Im Zuge der laufenden Novellierung des Landesnaturschutzgesetzes wollen GAL und BUND daher die generelle Privilegierung des Hafens aufheben. Ein Gesetzentwurf der Umweltbehörde wird derzeit in den anderen Senatsbehörden diskutiert. „Selbstverständlich soll die Hafennutzung sein, selbstverständlich sollen Eingriffe möglich sein“, sagt Antje Möller. „Aber es gilt die Veränderungen, die aufgrund von brachliegenden Flächen entstanden sind, in diese neuen Planungen einzubeziehen.“

Harald Köpke, der Vorsitzende des Bundes für Umwelt- und Naturschutz Deutschland (BUND) in Hamburg würde deshalb am liebsten eine Gebietsliste erstellen: Bestimmte, heute wertvolle Flächen sollten als „Trittsteinbiotope“ dem uneingeschränkten Zugriff der Hafenwirtschaft entzogen werden. Antje Möller dagegen plädiert für eine flexiblere Lösung: „Es geht schon um eine generelle Möglichkeit des Schutzes der Natur im Hafen“, sagt die GAL-Fraktionsvorsitzende.
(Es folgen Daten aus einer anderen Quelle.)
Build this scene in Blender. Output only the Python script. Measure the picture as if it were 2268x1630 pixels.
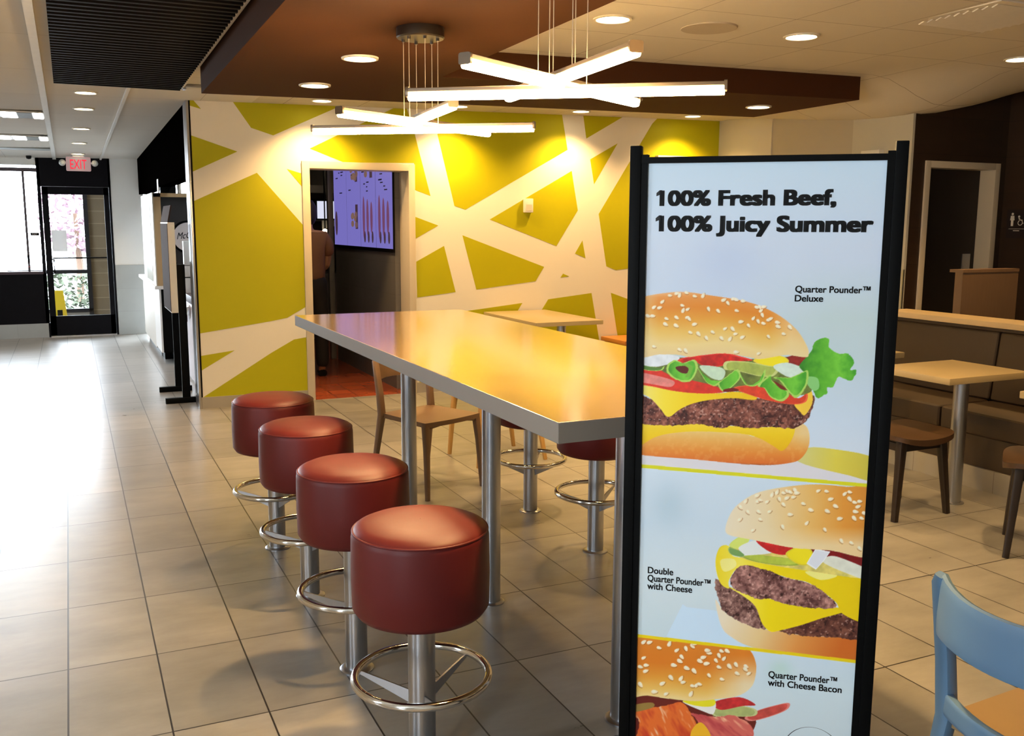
import bpy, bmesh, math, random
import numpy as np
from mathutils import Vector, Matrix

random.seed(7)
sc = bpy.context.scene
for o in list(bpy.data.objects):
    bpy.data.objects.remove(o, do_unlink=True)
col = sc.collection

# ------------------------------------------------------------------ camera
cam_d = bpy.data.cameras.new('camera'); cam = bpy.data.objects.new('camera', cam_d); col.objects.link(cam)
YAW, PIT, ROL = 0.434757, 0.150248, 0.00437
fw = Vector((math.sin(YAW)*math.cos(PIT), math.cos(YAW)*math.cos(PIT), -math.sin(PIT)))
rt = Vector((math.cos(YAW), -math.sin(YAW), 0)); up = rt.cross(fw)
r2 = rt*math.cos(ROL) + up*math.sin(ROL); u2 = -rt*math.sin(ROL) + up*math.cos(ROL)
cam.matrix_world = Matrix(((r2.x, u2.x, -fw.x, 0), (r2.y, u2.y, -fw.y, 0), (r2.z, u2.z, -fw.z, 1.615), (0, 0, 0, 1)))
cam_d.sensor_width = 36; cam_d.lens = 36*2100.23/2268; cam_d.clip_start = 0.05; cam_d.clip_end = 200
sc.camera = cam

# ------------------------------------------------------------------ world, exposure
W = bpy.data.worlds.new('sky'); sc.world = W; W.use_nodes = True
bg = W.node_tree.nodes['Background']; bg.inputs[0].default_value = (0.80, 0.91, 1.0, 1); bg.inputs[1].default_value = 30.0
sc.view_settings.view_transform = 'Standard'; sc.view_settings.look = 'None'
sc.view_settings.exposure = 0.0; sc.view_settings.gamma = 1.0; sc.view_settings.use_curve_mapping = False
cy = sc.cycles
cy.use_denoising = True; cy.max_bounces = 10; cy.diffuse_bounces = 5; cy.glossy_bounces = 5
cy.transparent_max_bounces = 12; cy.sample_clamp_indirect = 8.0; cy.caustics_reflective = False; cy.caustics_refractive = False
WARM = (1.0, 0.60, 0.225)
SPOT_W = 150.0; LENS_E = 20.0; BAR_E = 130.0

def portal(name, loc, rot, sx, sy):      # daylight portals set in the window openings
    l = bpy.data.lights.new(name, 'AREA'); l.shape = 'RECTANGLE'; l.size = sx; l.size_y = sy; l.cycles.is_portal = True
    o = bpy.data.objects.new(name, l); o.location = loc; o.rotation_euler = rot; col.objects.link(o)
H90 = math.pi/2
portal('daylight_portal', (-2.58, -.4, 1.55), (0, -H90, 0), 1.5, .8)
portal('daylight_portal', (-2.58, 2.55, 1.55), (0, -H90, 0), 1.5, .3)
portal('daylight_portal', (-1.4, 14.95, 1.6), (-H90, 0, 0), 2.2, 1.4)
portal('daylight_portal', (0.14, 14.95, 1.15), (-H90, 0, 0), 0.75, 1.75)

# ------------------------------------------------------------------ materials
def lin(c):
    return tuple((x/12.92 if x <= .04045 else ((x+.055)/1.055)**2.4) for x in (v/255 for v in c))
MATS = {}
def mat(name, rgb, rough=.5, metal=0.0, var=.06, scale=14.0, spec=.5, bump=0.0, stretch=None, coat=0.0):
    """principled material whose colour is broken up a little by object-space noise"""
    if name in MATS: return MATS[name]
    m = bpy.data.materials.new(name); m.use_nodes = True; nt = m.node_tree; b = nt.nodes['Principled BSDF']
    tc = nt.nodes.new('ShaderNodeTexCoord'); mp = nt.nodes.new('ShaderNodeMapping'); nz = nt.nodes.new('ShaderNodeTexNoise')
    if stretch: mp.inputs['Scale'].default_value = stretch
    nz.inputs['Scale'].default_value = scale; nz.inputs['Detail'].default_value = 5
    mx = nt.nodes.new('ShaderNodeMix'); mx.data_type = 'RGBA'
    a = [max(0, c*(1-var)) for c in rgb]; d = [min(1, c*(1+var)) for c in rgb]
    mx.inputs[6].default_value = (*a, 1); mx.inputs[7].default_value = (*d, 1)
    nt.links.new(tc.outputs['Object'], mp.inputs[0]); nt.links.new(mp.outputs[0], nz.inputs['Vector'])
    nt.links.new(nz.outputs['Fac'], mx.inputs[0]); nt.links.new(mx.outputs[2], b.inputs['Base Color'])
    b.inputs['Roughness'].default_value = rough; b.inputs['Metallic'].default_value = metal
    b.inputs['Specular IOR Level'].default_value = spec
    if coat: b.inputs['Coat Weight'].default_value = coat; b.inputs['Coat Roughness'].default_value = .12
    if bump:
        bp = nt.nodes.new('ShaderNodeBump'); bp.inputs['Strength'].default_value = bump; bp.inputs['Distance'].default_value = .004
        nt.links.new(nz.outputs['Fac'], bp.inputs['Height']); nt.links.new(bp.outputs[0], b.inputs['Normal'])
    MATS[name] = m; return m
def glow(name, rgb, strength):
    if name in MATS: return MATS[name]
    m = bpy.data.materials.new(name); m.use_nodes = True; b = m.node_tree.nodes['Principled BSDF']
    b.inputs['Base Color'].default_value = (.02, .02, .02, 1); b.inputs['Emission Color'].default_value = (*rgb, 1); b.inputs['Emission Strength'].default_value = strength
    MATS[name] = m; return m
def glass(name, tint=(1, 1, 1), refl=.08):
    m = bpy.data.materials.new(name); m.use_nodes = True; nt = m.node_tree; nt.nodes.remove(nt.nodes['Principled BSDF'])
    t = nt.nodes.new('ShaderNodeBsdfTransparent'); t.inputs[0].default_value = (*tint, 1)
    g = nt.nodes.new('ShaderNodeBsdfGlossy'); g.inputs['Roughness'].default_value = .03
    lw = nt.nodes.new('ShaderNodeFresnel'); lw.inputs[0].default_value = 1.3
    mx = nt.nodes.new('ShaderNodeMixShader'); nt.links.new(lw.outputs[0], mx.inputs[0])
    nt.links.new(t.outputs[0], mx.inputs[1]); nt.links.new(g.outputs[0], mx.inputs[2]); nt.links.new(mx.outputs[0], nt.nodes['Material Output'].inputs[0])
    MATS[name] = m; return m
def paper(name, rgb):
    m = mat(name, rgb, .8); nt = m.node_tree; b = nt.nodes['Principled BSDF']; t = nt.nodes.new('ShaderNodeBsdfTranslucent'); t.inputs[0].default_value = (*rgb, 1)
    mx = nt.nodes.new('ShaderNodeMixShader'); nt.links.new(b.outputs[0], mx.inputs[1]); nt.links.new(t.outputs[0], mx.inputs[2]); nt.links.new(mx.outputs[0], nt.nodes['Material Output'].inputs[0]); return m
def node(nt, typ, op=None, *ins):
    n = nt.nodes.new(typ)
    if op: n.operation = op
    for i, v in enumerate(ins):
        if v is None: continue
        if hasattr(v, 'is_linked'): nt.links.new(v, n.inputs[i])
        else: n.inputs[i].default_value = v
    return n.outputs[0]
def grid_mat(name, rgb, line_rgb, x0, px, y0, py, lw, rough, axes=(0, 1), tilevar=.1, noise=.25, nscale=(2.2, 2.2, 2.2), spec=.5, bump=.15, line_bump=True, roughvar=0):
    """tiles of px * py metres starting at x0, y0 with joints lw wide, each tile a little different"""
    m = bpy.data.materials.new(name); m.use_nodes = True; nt = m.node_tree; b = nt.nodes['Principled BSDF']; L = nt.links.new
    g = nt.nodes.new('ShaderNodeNewGeometry'); sp = nt.nodes.new('ShaderNodeSeparateXYZ'); L(g.outputs['Position'], sp.inputs[0])
    def axis(o, a0, p):
        v = node(nt, 'ShaderNodeMath', 'DIVIDE', node(nt, 'ShaderNodeMath', 'SUBTRACT', o, a0), p)
        fl = node(nt, 'ShaderNodeMath', 'FLOOR', v); fr = node(nt, 'ShaderNodeMath', 'SUBTRACT', v, fl)
        e = node(nt, 'ShaderNodeMath', 'MINIMUM', fr, node(nt, 'ShaderNodeMath', 'SUBTRACT', 1.0, fr))
        return fl, node(nt, 'ShaderNodeMath', 'LESS_THAN', e, lw/2/p)
    fx, lx = axis(sp.outputs[axes[0]], x0, px); fy, ly = axis(sp.outputs[axes[1]], y0, py)
    line = node(nt, 'ShaderNodeMath', 'MAXIMUM', lx, ly)
    cb = nt.nodes.new('ShaderNodeCombineXYZ'); L(fx, cb.inputs[0]); L(fy, cb.inputs[1])
    wn = nt.nodes.new('ShaderNodeTexWhiteNoise'); L(cb.outputs[0], wn.inputs['Vector'])
    ad = nt.nodes.new('ShaderNodeVectorMath'); ad.operation = 'MULTIPLY_ADD'; ad.inputs[1].default_value = nscale
    L(g.outputs['Position'], ad.inputs[0]); L(wn.outputs['Color'], ad.inputs[2])
    nz = nt.nodes.new('ShaderNodeTexNoise'); nz.inputs['Scale'].default_value = 1.0; nz.inputs['Detail'].default_value = 7; nz.inputs['Roughness'].default_value = .62; L(ad.outputs[0], nz.inputs['Vector'])
    k = node(nt, 'ShaderNodeMath', 'ADD', node(nt, 'ShaderNodeMath', 'MULTIPLY', wn.outputs['Value'], 2*tilevar), 1-tilevar)
    k2 = node(nt, 'ShaderNodeMath', 'ADD', node(nt, 'ShaderNodeMath', 'MULTIPLY', nz.outputs['Fac'], 2*noise), 1-noise)
    kk = node(nt, 'ShaderNodeMath', 'MULTIPLY', k, k2)
    vm = nt.nodes.new('ShaderNodeVectorMath'); vm.operation = 'SCALE'; vm.inputs[0].default_value = rgb; L(kk, vm.inputs['Scale'])
    mx = nt.nodes.new('ShaderNodeMix'); mx.data_type = 'RGBA'; L(line, mx.inputs[0]); L(vm.outputs[0], mx.inputs[6]); mx.inputs[7].default_value = (*line_rgb, 1)
    L(mx.outputs[2], b.inputs['Base Color'])
    b.inputs['Specular IOR Level'].default_value = spec
    rr = node(nt, 'ShaderNodeMath', 'MULTIPLY_ADD', nz.outputs['Fac'], roughvar, rough-roughvar/2) if roughvar else None
    if rr is None: b.inputs['Roughness'].default_value = rough
    else: L(rr, b.inputs['Roughness'])
    if bump:
        hh = node(nt, 'ShaderNodeMath', 'SUBTRACT', node(nt, 'ShaderNodeMath', 'MULTIPLY', nz.outputs['Fac'], .3), line)
        bp = nt.nodes.new('ShaderNodeBump'); bp.inputs['Strength'].default_value = bump; bp.inputs['Distance'].default_value = .003
        L(hh, bp.inputs['Height']); L(bp.outputs[0], b.inputs['Normal'])
    MATS[name] = m; return m

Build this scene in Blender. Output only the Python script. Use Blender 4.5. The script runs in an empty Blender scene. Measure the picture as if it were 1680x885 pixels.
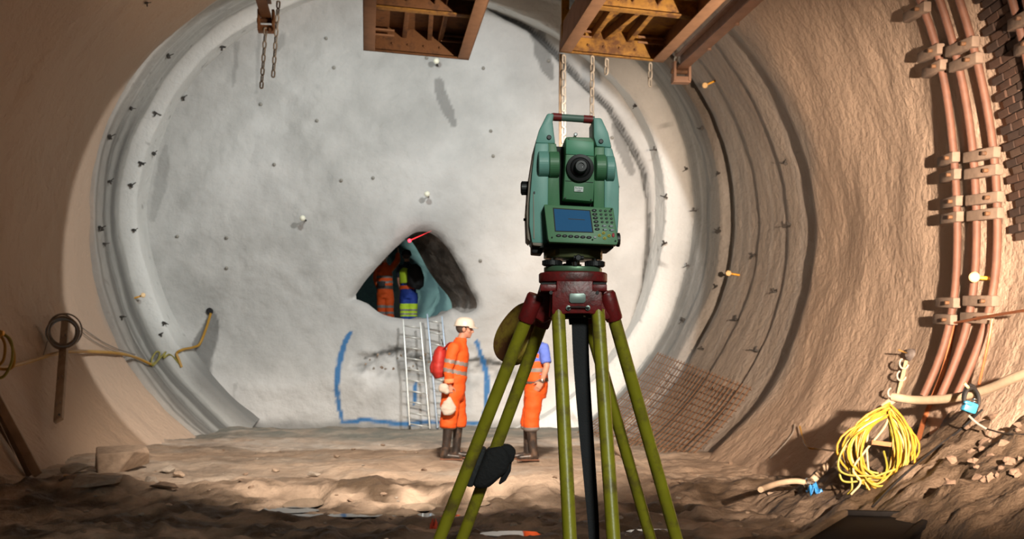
import bpy, bmesh, math, random
import numpy as np
from mathutils import Vector, Matrix

C = bpy.context.scene.collection
SC = bpy.context.scene

# ------------------------------------------------------------------ camera
FPX = 1801.0            # focal length in pixels of the 1680 x 885 frame
PX0, PY0 = 840.0, 590.0 # principal point (horizon row)
CAMZ = 1.317
cam_d = bpy.data.cameras.new('camera')
cam_d.sensor_width = 36.0
cam_d.lens = 36.0 * FPX / 1680.0
cam_d.shift_y = (PY0 - 442.5) / 1680.0
cam_d.clip_start = 0.05
cam_d.clip_end = 200
cam_d.dof.use_dof = True
cam_d.dof.focus_distance = 2.78
cam_d.dof.aperture_fstop = 11.0
cam = bpy.data.objects.new('camera', cam_d)
cam.location = (0, 0, CAMZ)
cam.rotation_euler = (math.radians(90), 0, 0)
C.objects.link(cam)
SC.camera = cam

# ------------------------------------------------------------------ world
w = bpy.data.worlds.new('world')
SC.world = w
w.use_nodes = True
w.node_tree.nodes['Background'].inputs[0].default_value = (0.75, 0.78, 0.72, 1)
w.node_tree.nodes['Background'].inputs[1].default_value = 0.06

# ------------------------------------------------------------------ lamps
def aim(o, target):
    d = Vector(target) - o.location
    o.rotation_euler = d.to_track_quat('-Z', 'Y').to_euler()

def spot(name, loc, target, energy, color, size_deg, blend, radius):
    l = bpy.data.lights.new(name, 'SPOT')
    l.energy = energy; l.color = color
    l.spot_size = math.radians(size_deg); l.spot_blend = blend
    l.shadow_soft_size = radius
    o = bpy.data.objects.new(name, l)
    o.location = loc
    C.objects.link(o)
    aim(o, target)
    return o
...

Die Ausweisung als Hafengebiet ist gleichzeitig Segen und Fluch der Biotope: Einerseits entstehen sie erst dadurch, dass die Flächen reserviert sind. Weil Kais und Becken immer mehr Platz brauchen, wandert der Hafen seewärts. Alte Flächen fallen brach und werden von Tieren und Pflanzen zurückerobert. Andererseits hängt über diesen Oasen stets das Damoklesschwert. Jederzeit könnten sie bebaut oder anderweitig genutzt werden.

Der Rodewischhafen zum Beispiel sollte für eine künftige neue Nutzung mit Sand aufgefüllt werden. Säbelschnäbler, Brandgänse und Steinschmätzer hätten sich ein neues Zuhause suchen müssen. Für einige Vögel der mehr als 60 Arten, die sich zwischen den Tanklagern auf der Hohen Schaar eingerichtet haben, wurde das Realität. Dort fand Daimler-Chrysler einen neuen Standort für sein LKW-Service-Zentrum, das zuvor am Heidenkampsweg nahe der Innenstadt gelegen hatte.

Auch am Reiherstieg in Wilhelmsburg, wo Werfthallen verfallen und Schiffe malerisch verrotten, sind nach Angaben des BUND bereits ökologisch wertvolle Flächen verloren gegangen. Hier brüten die in Hamburg vom Aussterben bedrohte Zwergseeschwalbe und der Austernfischer, das Wappentier des Nationalparks Hamburgisches Wattenmeer.

Was Harald Köpke in diesem Fall besonders ärgert: Dort – wie im Falle von Daimler-Chrysler auf der Hohen Schaar – siedelte die Wirtschaftsbehörde mit dem Deutschen Paketdienst und der Spedition Hellmann Betriebe an, die nur am Rande etwas mit dem Hafen zu schaffen haben. „An und für sich sehr umweltfreundliche Betriebe, die auch die Eingriffsregelung getragen hätten“, bedauert der BUND-Mann.